Un altro tema caro alla Santa è la centralità dell'umanità di Cristo. Per Teresa, infatti, la vita cristiana è relazione personale con Gesù, che culmina nell'unione con Lui per grazia, per amore e per imitazione. Da ciò l'importanza che ella attribuisce alla meditazione della Passione e all'Eucaristia, come presenza di Cristo, nella Chiesa, per la vita di ogni credente e come cuore della liturgia. Santa Teresa vive un amore incondizionato alla Chiesa: ella manifesta un vivo “sensus Ecclesiae” di fronte agli episodi di divisione e conflitto nella Chiesa del suo tempo. Riforma l'Ordine carmelitano con l'intenzione di meglio servire e meglio difendere la “Santa Chiesa Cattolica Romana”, ed è disposta a dare la vita per essa (cfr Vita 33, 5).

Un ultimo aspetto essenziale della dottrina teresiana, che vorrei sottolineare, è la perfezione, come aspirazione di tutta la vita cristiana e meta finale della stessa. La Santa ha un'idea molto chiara della “pienezza” di Cristo, rivissuta dal cristiano. Alla fine del percorso del Castello interiore, nell'ultima “stanza” Teresa descrive tale pienezza, realizzata nell'inabitazione della Trinità, nell'unione a Cristo attraverso il mistero della sua umanità.
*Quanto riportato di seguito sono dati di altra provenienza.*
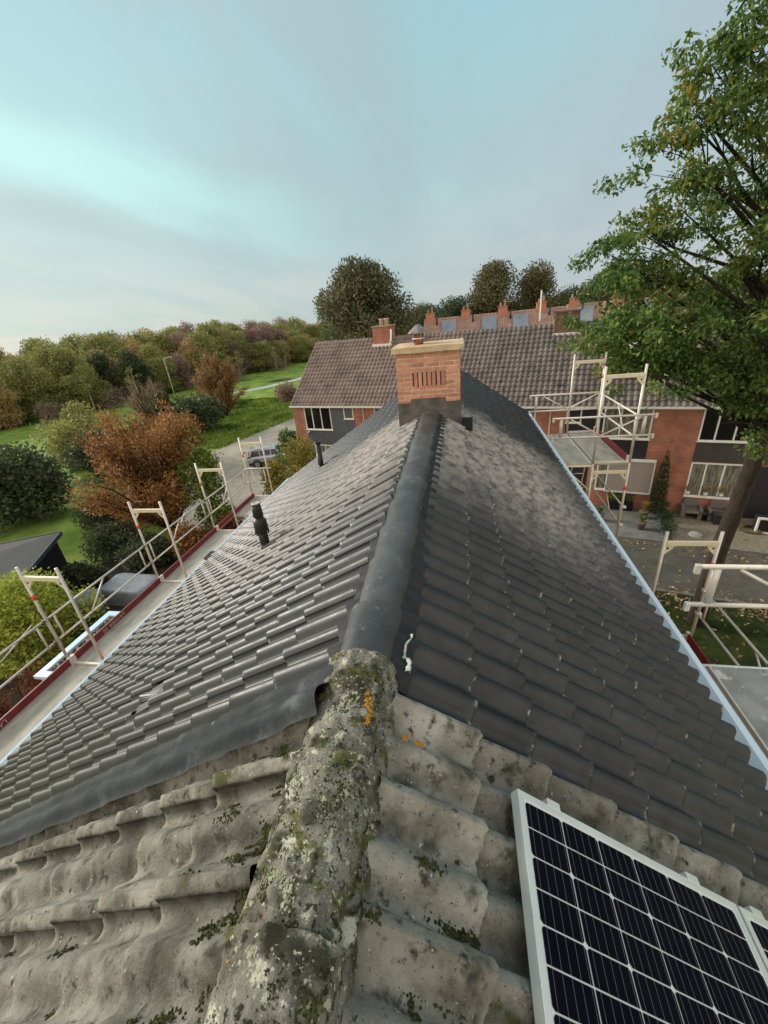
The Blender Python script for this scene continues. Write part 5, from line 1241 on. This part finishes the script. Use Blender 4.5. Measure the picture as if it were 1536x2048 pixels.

Cari fratelli e sorelle, santa Teresa di Gesù è vera maestra di vita cristiana per i fedeli di ogni tempo. Nella nostra società, spesso carente di valori spirituali, santa Teresa ci insegna ad essere testimoni instancabili di Dio, della sua presenza e della sua azione, ci insegna a sentire realmente questa sete di Dio che esiste nella profondità del nostro cuore, questo desiderio di vedere Dio, di cercare Dio, di essere in colloquio con Lui e di essere suoi amici. Questa è l'amicizia che è necessaria per noi tutti e che dobbiamo cercare, giorno per giorno, di nuovo. L’esempio di questa Santa, profondamente contemplativa ed efficacemente operosa, spinga anche noi a dedicare ogni giorno il giusto tempo alla preghiera, a questa apertura verso Dio, a questo cammino per cercare Dio, per vederlo, per trovare la sua amicizia e così la vera vita; perché realmente molti di noi dovrebbero dire: “non vivo, non vivo realmente, perché non vivo l'essenza della mia vita”. Per questo il tempo della preghiera non è tempo perso, è tempo nel quale si apre la strada della vita, si apre la strada per imparare da Dio un amore ardente a Lui, alla sua Chiesa, e una carità concreta per i nostri fratelli. Grazie.